Yesterday at the Round Table on This Week with George Stephanopoulos, Nobel-prize winning economist Paul Krugman offered an interesting analysis of President-elect Obama's prospective stimulus plan that is based on an assumed $600 Billion of federal spending on public works and infrastructure improvements: It won't work.
Of course George Will was quick to dismiss the Professor's analysis, but Dr. Krugman's point seemed highly perspicacious.
President-elect Obama has been saying for months that the economy needs a stimulus that is timely, temporary and targeted. Also, given the enormity of the crisis in the economy, the stimulus must be orders of magnitude higher than previously anticipated.
Obama's infrastructure stimulus is predicated on "shovel-ready" projects that can begin immediately to create jobs and income. But Professor Krugman argued that only approximately $100 Billion of "shovel-ready" projects are actually available based on his analysis of the data.

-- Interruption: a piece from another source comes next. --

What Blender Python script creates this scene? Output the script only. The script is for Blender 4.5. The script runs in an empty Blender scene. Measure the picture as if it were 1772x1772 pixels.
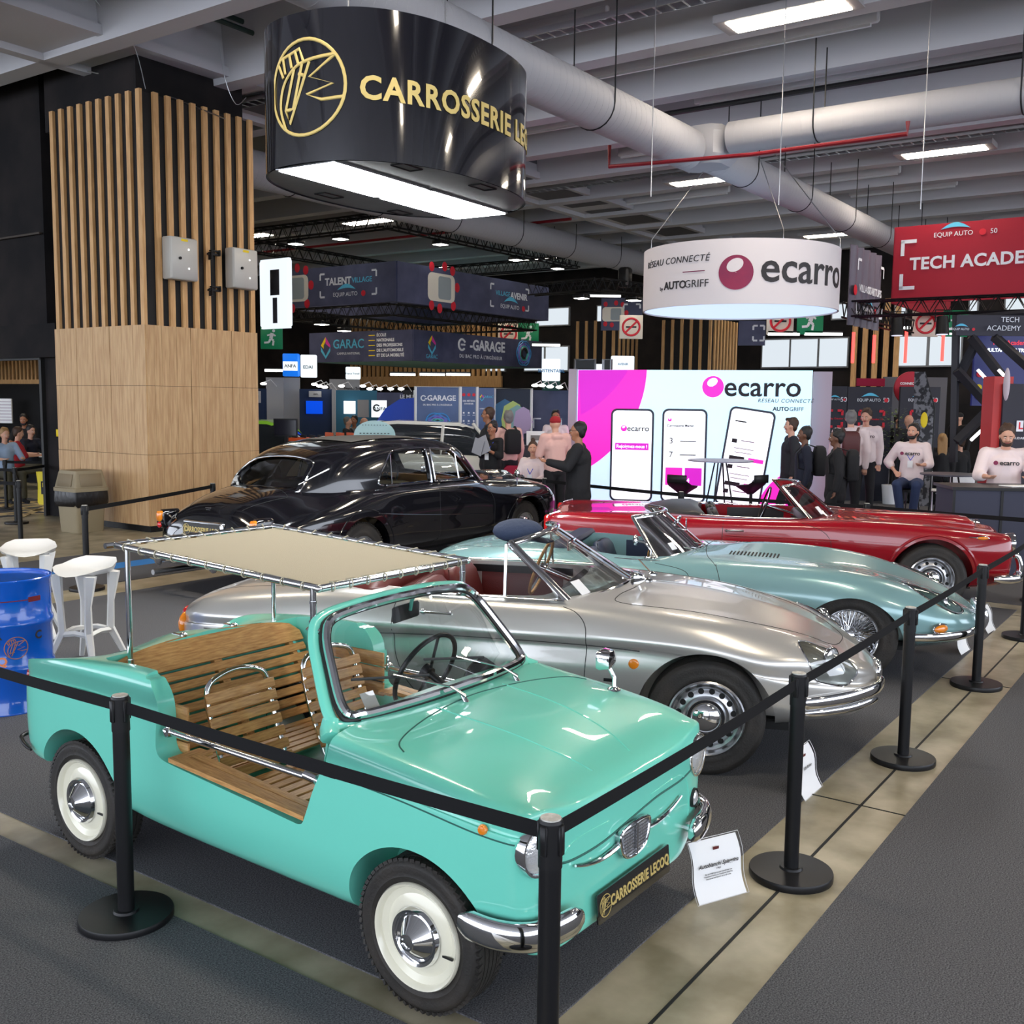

The dilemma, he said, is that the Federal government simply can't spend money fast enough on infrastructure to provide the necessary stimulus for the economy. While George Will scoffed at this idea, he offered no refutation.
Meanwhile, on 60 Minutes, Scott Pelley reported on a second wave of foreclosures in housing that will hit the market over the next two years and will be even bigger than the "subprime" tsunami.
Apparently, banks were also writing "Alt-A" and "Option ARM" mortgages that were just as risky as the "subprimes" they had written earlier. Now, those "Alt-A" and "Option ARM" mortgages are just starting to default and will reach the same peaks as the "subprimes" in the next two years with even more devastating results. We are talking about another 2 Million foreclosures.
Of course, if the massive inventory glut of houses on the market were cleared out so that house values could rise, then many of these foreclosures could be avoided by refinancing or sales by the owners. But as long as foreclosures cause house prices to fall, refinancing is not practical.
Since infrastructure spending stimulus will not be sufficient, why not a temporary income tax deduction commencing 1/1/09 targeted at the purchase of a house or condo? For example, 25% of the purchase price could be deducted from 2008 or 2009 taxable income for a house purchase made in 2009.
Giving potential buyers a large enough incentive to buy a house now instead of hoarding their money could reverse the economic downturn and create millions of jobs.